The PzGr.39 AP shell breaks up at obliquities much higher than 45°, making it as (un)effective as a simple ~6kg(penetrating cap doesnt count) AP of other nations. The soft armour of american tank absorbs very well similar attacks, better than HHA of T-34. This new data makes the glacis of early shermans vulnerable up to 600m (PaK 40) and 1700m (Kwk 42) at 0° azimuth.
The latter Shermans with 47° glacis are more vulnerable (Yugo tests give the range up to 1200m for Pak 40) but if the spare tracks on the hull would strip the AP cap from the shell prematurely, we should see similar immunity ranges as well.
One needs to be aware that projectile break up is not a monotonic function but part of a multivariate effect. It´s not only dependent on obliquity, even though it is true, that it was tested generally in single conditions during projectile acceptance trials.

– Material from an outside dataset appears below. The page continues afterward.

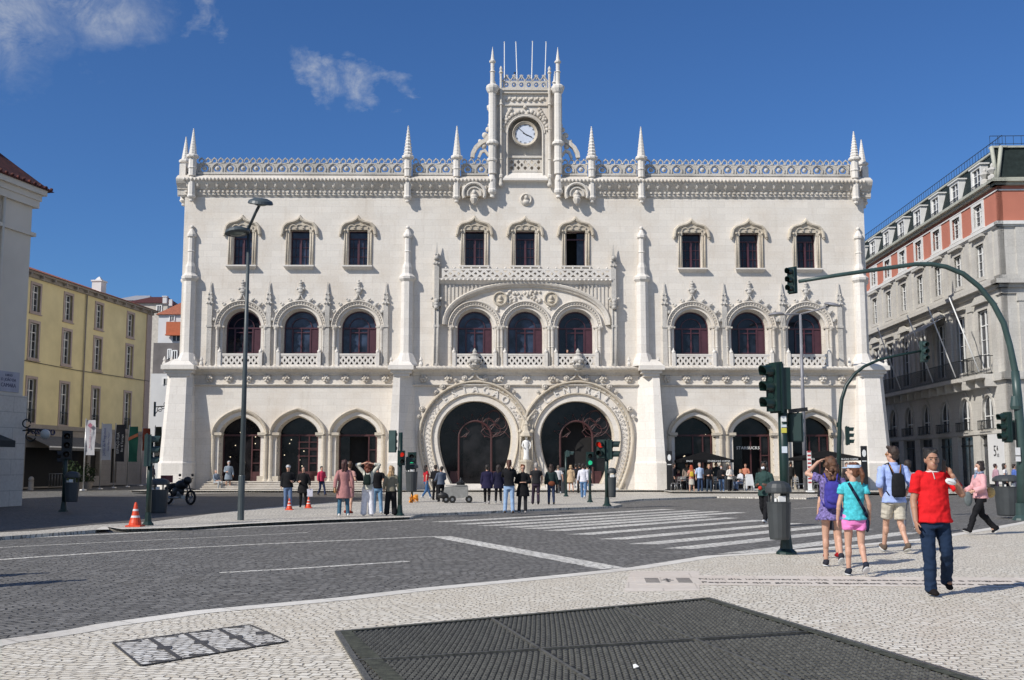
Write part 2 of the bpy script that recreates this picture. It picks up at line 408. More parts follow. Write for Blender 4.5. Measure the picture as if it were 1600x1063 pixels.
def bar(a, b_, w, z0=.005, z1=.024, m=0):
    n = Vector((-(b_-a).y, (b_-a).x)).normalized()*w/2
    fr.add([((p).x,(p).y,z) for z in (z0,z1) for p in (a-n,b_-n,b_+n,a+n)], [(4,5,6,7),(0,1,5,4),(1,2,6,5),(2,3,7,6),(3,0,4,7)], m)
for e in ((c0,c1),(c1,c2),(c2,c3),(c3,c0)): bar(*e, .05, m=0)
bar(bil(0,.5), bil(1,.5), .028); 
for u in (.36,.70): bar(bil(u,0), bil(u,1), .028)
fr.build('grate_frame', M['gratem'], gr)
fr = MB(); bar(bil(.012,0), bil(.05,1), .15, .0221, .0235); bar(bil(.01,.012), bil(1,.012), .05, .0222, .0236); bar(bil(.985,0), bil(.98,1), .09, .022,.026); fr.build('moss', M['moss'], gr)
# four-panel access cover
hc = thing('access_cover', 'four-panel inspection cover paved with small setts and framed in dark metal', 'manhole cover')
h0, h1, h2, h3 = [Vector(G(*p)) for p in ((174,1006),(390,977),(452,1004),(219,1043))]
def hb(u, v): return h0.lerp(h1,u).lerp(h3.lerp(h2,u), v)
M['hatch'] = surf('hatch_metal', (.07,.065,.06), .6, .3, 10)
M['hstone'] = cobble('hatch_setts', (.56,.53,.48), (.76,.74,.69), (.15,.135,.11), .115, .09, R(24), .8, .5, .015, .14, (.45,.42,.36), .6)
for k in range(4):
    q = [hb(k/4+.008,.02), hb((k+1)/4-.008,.02), hb((k+1)/4-.008,.98), hb(k/4+.008,.98)]
    fr = MB(); fr.plate([tuple(p) for p in q], [], .007, .003, 0, back=False, axis='z'); lid = fr.build('lid', M['hstone'], hc)
    fr = MB()
    for a, b_ in zip(q, q[1:]+q[:1]): bar(a, b_, .022, .005, .013)
    for v_ in (.06,.94):
        c = hb(k/4+.125, v_); fr.cbox((c.x,c.y,.01), (.16,.05,.008), rz=.25)
    c = hb(k/4+.25 if k < 3 else k/4+.2, .5); fr.cbox((c.x,c.y,.0105), (.12,.16,.009), rz=.25)
    fr.build('lid_frame', M['hatch'], hc)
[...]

The break up of the Pzgr.39 at 45° is dependent on the passing year of the lot, the target hardness (and associated failure modes) and the impact velocity. Only very late Pzgr.39 can be expected stay intact at high velocity (beyond MV of the KWK42) and under 45° oblique impact. However, and thats important here, against a significantly harder RHA target material (110±5 kg/mm² /~330 BHN -if I´m not mistaken). Reducing the target hardness will increase the break up velocity or,if that is to be Your reference frame, extend the critical angle of break up. Reducing the critical velocity of penetration (because the plate is thinner, or cast) will also increase the critical angle of break up. Finally, changing the mode of penetration from ductile holing to plugging won´t change much here, as long as the armor is approx. 110-120Kg/mm² and 40-70mm thick. However, it will change a lot when the failure mode changes towards plugging in very soft (80kg/mm² / 240BHN) or very hard armor (155 kg/mm² / 450 BHN), which will be an associated lower energy failure of adiabatic shear, again causing greater intact obliquity realms, if this happens.
I would think it is safe to assume it is a KWK 40 weapon. And, thereby, firing a Pzgr 39. More than likely a two part welded version also.
Who states that the KWK40 didn´t use 75mm K.Gr.rot Pz. during 1942 (before the widespread service advent of the 75mm Pzgr.39), which in british terminology is a 75mm A.P.C.H.E.?
Notice, that Pzgr.39 is generally referred to by the small filler desgnation "75mm A.P.C.B.C. (small filler or small capacity)" once the difference between it and the older type of ammunition became known. The 75mm A.P.C.H.E. refers to a large filler or capcity. No distinction in projectile designations may refer to either the 75mm K.Gr.rot Pz. directly, or alternatively to a period when the difference between 75mm K.Gr.rot Pz. and 75mm Pzgr.39 was yet unknown.
Further, the only actual test data, I see here, were conducted with 6pdr and 2pdr. Other ordnance items are estimates.